Немало и книг ныне здравствующих авторов. Вот одна из них. На ней начертано: "В знак солдатской нашей человеку чьи песни стали нам а также взгляды и чем дальше тем надежней потому что любовь она на деле да еще талант не стареющий, вот!" На все про все одна запятая и одни восклицательный знак. Но дело, понятно, не в этом. Неужели даритель был настолько неконтролируемо пьян? На него не похоже. Нет, это откровенная, весьма тщательная имитация. Автор в меру возможностей изображает сильно нетрезвого, не сильно грамотного, но исключительно доброжелательного старого друга. Подпись гласит: Д. Гранин. 90.

Коктебельское остроумие

М. Светлов, проходя мимо женского пляжа:

– Тела давно минувших дней…

М. Дудин – мимо мужского:

– Им под тентом хорошо…

Новая страна

Совершенно новая страна со старыми названиями – городов, улиц и площадей (после почти повсеместного обратного переименования).

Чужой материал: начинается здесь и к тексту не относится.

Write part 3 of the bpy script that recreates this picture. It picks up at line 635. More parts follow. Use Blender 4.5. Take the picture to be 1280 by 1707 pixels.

Мы неожиданно оказались ее жителями.

Часть 4 (2009)

***

Чем отличается казарма от Храма? В казарме все находятся вместе, а в Храме каждый наедине с Богом.

***

Известная актриса (но не настолько, чтобы я запомнил ее имя), выступая в передаче Малахова, прокричала: "Я глубоко верующий человек!..". Это неприлично. Верующий не должен выставляться, быть нескромным, поучать других. Но, к сожалению, кажущаяся близость к Богу слишком возвышает некоторых в собственных глазах. Отсюда – искаженная самооценка.

Сейчас появилась категория верующих, подозревающих или обвиняющих других верующих в недостаточном веровании. Как-то даже неловко.

***

В.И. Даль в своем словаре поддерживает и разъясняет большинство слов при помощи "крылатых выражений", – пословиц и поговорок. Так, статью "Нищета" он иллюстрирует такой пословицей: "И церкви не строй, а сиротство прикрой, да нищету пристрой". Речь здесь, понятно, идет не вообще о строительстве, а об очередности.

***

Исключение Пастернака из Союза советских писателей напоминает отлучение Толстого от Русской православной церкви. Только Толстого так и не восстановили.